> Task prompt:
Quote all of the data exactly as given. Skip every picture it contains.

> Data provided:
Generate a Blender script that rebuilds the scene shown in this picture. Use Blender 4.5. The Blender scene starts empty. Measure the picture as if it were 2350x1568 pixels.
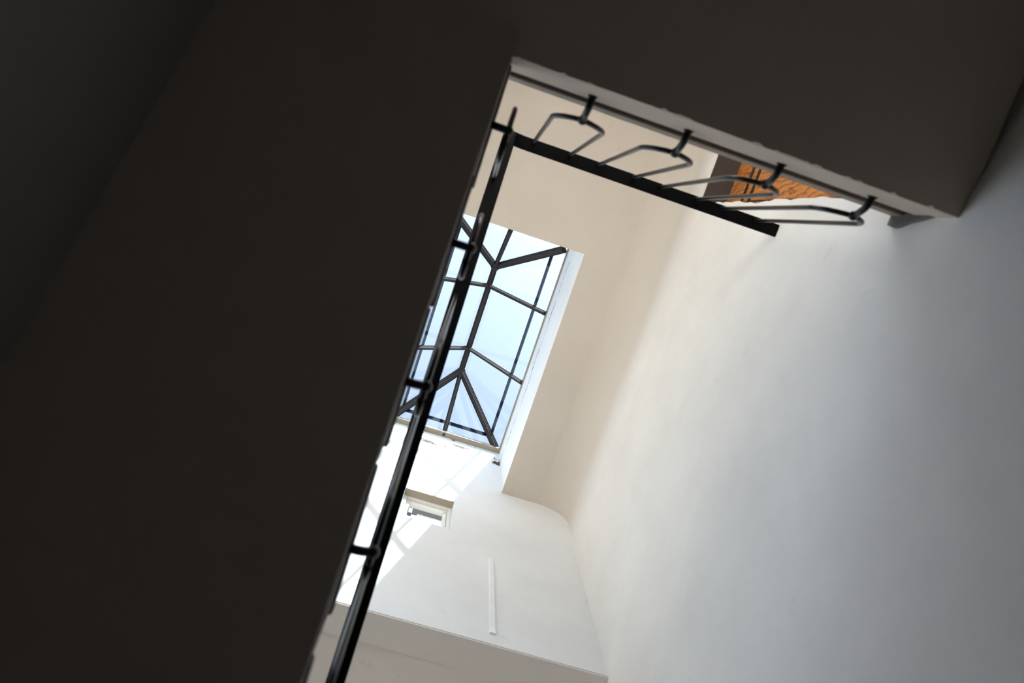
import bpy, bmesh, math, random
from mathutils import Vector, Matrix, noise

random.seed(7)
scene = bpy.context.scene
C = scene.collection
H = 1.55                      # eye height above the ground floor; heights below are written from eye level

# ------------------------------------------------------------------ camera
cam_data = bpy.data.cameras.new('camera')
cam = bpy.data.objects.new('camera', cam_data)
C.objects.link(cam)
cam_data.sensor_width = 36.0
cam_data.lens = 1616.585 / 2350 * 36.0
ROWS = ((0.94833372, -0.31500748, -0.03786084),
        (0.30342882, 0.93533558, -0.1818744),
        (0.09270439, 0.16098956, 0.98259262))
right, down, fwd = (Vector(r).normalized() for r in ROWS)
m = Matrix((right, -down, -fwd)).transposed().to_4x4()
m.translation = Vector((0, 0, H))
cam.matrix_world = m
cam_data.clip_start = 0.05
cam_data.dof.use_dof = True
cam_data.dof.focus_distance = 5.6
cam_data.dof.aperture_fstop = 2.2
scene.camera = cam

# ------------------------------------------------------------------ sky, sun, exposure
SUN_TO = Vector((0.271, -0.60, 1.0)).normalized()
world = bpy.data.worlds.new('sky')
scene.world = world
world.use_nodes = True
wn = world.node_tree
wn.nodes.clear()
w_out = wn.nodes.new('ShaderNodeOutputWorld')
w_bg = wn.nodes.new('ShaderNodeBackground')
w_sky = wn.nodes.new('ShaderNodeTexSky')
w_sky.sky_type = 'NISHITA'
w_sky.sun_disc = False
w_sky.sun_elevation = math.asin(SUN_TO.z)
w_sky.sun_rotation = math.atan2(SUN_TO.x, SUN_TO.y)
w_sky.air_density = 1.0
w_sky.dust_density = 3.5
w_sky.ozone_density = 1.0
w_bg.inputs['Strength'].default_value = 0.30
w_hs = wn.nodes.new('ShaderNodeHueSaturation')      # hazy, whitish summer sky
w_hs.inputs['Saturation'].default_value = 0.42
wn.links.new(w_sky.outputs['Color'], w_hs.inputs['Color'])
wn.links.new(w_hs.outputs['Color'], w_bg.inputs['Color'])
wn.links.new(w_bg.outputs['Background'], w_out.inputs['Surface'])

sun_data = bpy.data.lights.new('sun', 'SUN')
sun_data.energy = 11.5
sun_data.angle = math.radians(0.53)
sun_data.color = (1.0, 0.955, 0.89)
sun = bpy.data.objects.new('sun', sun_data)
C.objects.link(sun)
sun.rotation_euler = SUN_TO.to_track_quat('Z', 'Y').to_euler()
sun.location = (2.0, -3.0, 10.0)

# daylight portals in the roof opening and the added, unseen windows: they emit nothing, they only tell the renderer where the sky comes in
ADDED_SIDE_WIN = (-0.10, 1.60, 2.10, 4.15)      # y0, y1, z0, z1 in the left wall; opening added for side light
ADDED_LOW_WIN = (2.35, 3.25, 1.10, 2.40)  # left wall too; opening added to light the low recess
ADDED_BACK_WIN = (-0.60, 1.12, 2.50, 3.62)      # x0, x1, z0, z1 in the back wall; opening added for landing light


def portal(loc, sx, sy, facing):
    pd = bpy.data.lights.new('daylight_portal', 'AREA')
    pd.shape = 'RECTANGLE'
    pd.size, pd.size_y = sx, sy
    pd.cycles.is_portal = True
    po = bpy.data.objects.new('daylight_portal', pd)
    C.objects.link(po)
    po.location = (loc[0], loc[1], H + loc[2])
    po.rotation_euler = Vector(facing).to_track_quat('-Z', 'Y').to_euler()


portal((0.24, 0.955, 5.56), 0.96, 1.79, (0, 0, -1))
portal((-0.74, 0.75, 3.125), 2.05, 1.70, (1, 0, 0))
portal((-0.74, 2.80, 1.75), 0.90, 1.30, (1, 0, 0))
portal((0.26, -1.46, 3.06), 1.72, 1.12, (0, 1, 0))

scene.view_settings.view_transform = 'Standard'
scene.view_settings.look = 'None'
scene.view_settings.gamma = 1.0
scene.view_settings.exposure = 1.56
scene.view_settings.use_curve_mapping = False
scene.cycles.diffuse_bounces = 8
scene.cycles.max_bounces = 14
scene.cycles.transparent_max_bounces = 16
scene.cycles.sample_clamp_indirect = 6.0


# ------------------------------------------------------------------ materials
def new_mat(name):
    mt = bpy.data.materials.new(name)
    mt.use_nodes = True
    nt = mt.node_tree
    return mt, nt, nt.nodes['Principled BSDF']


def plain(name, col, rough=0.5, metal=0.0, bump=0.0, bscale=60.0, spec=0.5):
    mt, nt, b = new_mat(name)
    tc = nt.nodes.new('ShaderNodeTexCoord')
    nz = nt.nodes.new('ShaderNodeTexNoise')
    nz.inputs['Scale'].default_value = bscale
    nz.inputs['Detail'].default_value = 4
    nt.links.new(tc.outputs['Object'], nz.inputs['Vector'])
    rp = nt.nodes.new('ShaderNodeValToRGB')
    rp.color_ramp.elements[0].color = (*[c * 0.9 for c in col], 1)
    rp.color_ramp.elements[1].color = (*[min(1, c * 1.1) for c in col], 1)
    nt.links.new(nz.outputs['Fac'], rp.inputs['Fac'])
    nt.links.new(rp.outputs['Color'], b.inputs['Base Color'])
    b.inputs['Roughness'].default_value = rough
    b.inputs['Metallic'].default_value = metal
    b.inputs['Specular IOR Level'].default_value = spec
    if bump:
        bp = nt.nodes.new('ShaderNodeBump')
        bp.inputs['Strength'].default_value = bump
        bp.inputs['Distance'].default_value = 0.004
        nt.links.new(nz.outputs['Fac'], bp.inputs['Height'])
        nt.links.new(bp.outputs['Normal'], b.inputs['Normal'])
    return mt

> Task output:
Generate a Blender script that rebuilds the scene shown in this picture. Use Blender 4.5. The Blender scene starts empty. Measure the picture as if it were 2350x1568 pixels.
import bpy, bmesh, math, random
from mathutils import Vector, Matrix, noise

random.seed(7)
scene = bpy.context.scene
C = scene.collection
H = 1.55                      # eye height above the ground floor; heights below are written from eye level

# ------------------------------------------------------------------ camera
cam_data = bpy.data.cameras.new('camera')
cam = bpy.data.objects.new('camera', cam_data)
C.objects.link(cam)
cam_data.sensor_width = 36.0
cam_data.lens = 1616.585 / 2350 * 36.0
ROWS = ((0.94833372, -0.31500748, -0.03786084),
        (0.30342882, 0.93533558, -0.1818744),
        (0.09270439, 0.16098956, 0.98259262))
right, down, fwd = (Vector(r).normalized() for r in ROWS)
m = Matrix((right, -down, -fwd)).transposed().to_4x4()
m.translation = Vector((0, 0, H))
cam.matrix_world = m
cam_data.clip_start = 0.05
cam_data.dof.use_dof = True
cam_data.dof.focus_distance = 5.6
cam_data.dof.aperture_fstop = 2.2
scene.camera = cam

# ------------------------------------------------------------------ sky, sun, exposure
SUN_TO = Vector((0.271, -0.60, 1.0)).normalized()
world = bpy.data.worlds.new('sky')
scene.world = world
world.use_nodes = True
wn = world.node_tree
wn.nodes.clear()
w_out = wn.nodes.new('ShaderNodeOutputWorld')
w_bg = wn.nodes.new('ShaderNodeBackground')
w_sky = wn.nodes.new('ShaderNodeTexSky')
w_sky.sky_type = 'NISHITA'
w_sky.sun_disc = False
w_sky.sun_elevation = math.asin(SUN_TO.z)
w_sky.sun_rotation = math.atan2(SUN_TO.x, SUN_TO.y)
w_sky.air_density = 1.0
w_sky.dust_density = 3.5
w_sky.ozone_density = 1.0
w_bg.inputs['Strength'].default_value = 0.30
w_hs = wn.nodes.new('ShaderNodeHueSaturation')      # hazy, whitish summer sky
w_hs.inputs['Saturation'].default_value = 0.42
wn.links.new(w_sky.outputs['Color'], w_hs.inputs['Color'])
wn.links.new(w_hs.outputs['Color'], w_bg.inputs['Color'])
wn.links.new(w_bg.outputs['Background'], w_out.inputs['Surface'])

sun_data = bpy.data.lights.new('sun', 'SUN')
sun_data.energy = 11.5
sun_data.angle = math.radians(0.53)
sun_data.color = (1.0, 0.955, 0.89)
sun = bpy.data.objects.new('sun', sun_data)
C.objects.link(sun)
sun.rotation_euler = SUN_TO.to_track_quat('Z', 'Y').to_euler()
sun.location = (2.0, -3.0, 10.0)

# daylight portals in the roof opening and the added, unseen windows: they emit nothing, they only tell the renderer where the sky comes in
ADDED_SIDE_WIN = (-0.10, 1.60, 2.10, 4.15)      # y0, y1, z0, z1 in the left wall; opening added for side light
ADDED_LOW_WIN = (2.35, 3.25, 1.10, 2.40)  # left wall too; opening added to light the low recess
ADDED_BACK_WIN = (-0.60, 1.12, 2.50, 3.62)      # x0, x1, z0, z1 in the back wall; opening added for landing light


def portal(loc, sx, sy, facing):
    pd = bpy.data.lights.new('daylight_portal', 'AREA')
    pd.shape = 'RECTANGLE'
    pd.size, pd.size_y = sx, sy
    pd.cycles.is_portal = True
    po = bpy.data.objects.new('daylight_portal', pd)
    C.objects.link(po)
    po.location = (loc[0], loc[1], H + loc[2])
    po.rotation_euler = Vector(facing).to_track_quat('-Z', 'Y').to_euler()


portal((0.24, 0.955, 5.56), 0.96, 1.79, (0, 0, -1))
portal((-0.74, 0.75, 3.125), 2.05, 1.70, (1, 0, 0))
portal((-0.74, 2.80, 1.75), 0.90, 1.30, (1, 0, 0))
portal((0.26, -1.46, 3.06), 1.72, 1.12, (0, 1, 0))

scene.view_settings.view_transform = 'Standard'
scene.view_settings.look = 'None'
scene.view_settings.gamma = 1.0
scene.view_settings.exposure = 1.56
scene.view_settings.use_curve_mapping = False
scene.cycles.diffuse_bounces = 8
scene.cycles.max_bounces = 14
scene.cycles.transparent_max_bounces = 16
scene.cycles.sample_clamp_indirect = 6.0


# ------------------------------------------------------------------ materials
def new_mat(name):
    mt = bpy.data.materials.new(name)
    mt.use_nodes = True
    nt = mt.node_tree
    return mt, nt, nt.nodes['Principled BSDF']


def plain(name, col, rough=0.5, metal=0.0, bump=0.0, bscale=60.0, spec=0.5):
    mt, nt, b = new_mat(name)
    tc = nt.nodes.new('ShaderNodeTexCoord')
    nz = nt.nodes.new('ShaderNodeTexNoise')
    nz.inputs['Scale'].default_value = bscale
    nz.inputs['Detail'].default_value = 4
    nt.links.new(tc.outputs['Object'], nz.inputs['Vector'])
    rp = nt.nodes.new('ShaderNodeValToRGB')
    rp.color_ramp.elements[0].color = (*[c * 0.9 for c in col], 1)
    rp.color_ramp.elements[1].color = (*[min(1, c * 1.1) for c in col], 1)
    nt.links.new(nz.outputs['Fac'], rp.inputs['Fac'])
    nt.links.new(rp.outputs['Color'], b.inputs['Base Color'])
    b.inputs['Roughness'].default_value = rough
    b.inputs['Metallic'].default_value = metal
    b.inputs['Specular IOR Level'].default_value = spec
    if bump:
        bp = nt.nodes.new('ShaderNodeBump')
        bp.inputs['Strength'].default_value = bump
        bp.inputs['Distance'].default_value = 0.004
        nt.links.new(nz.outputs['Fac'], bp.inputs['Height'])
        nt.links.new(bp.outputs['Normal'], b.inputs['Normal'])
    return mt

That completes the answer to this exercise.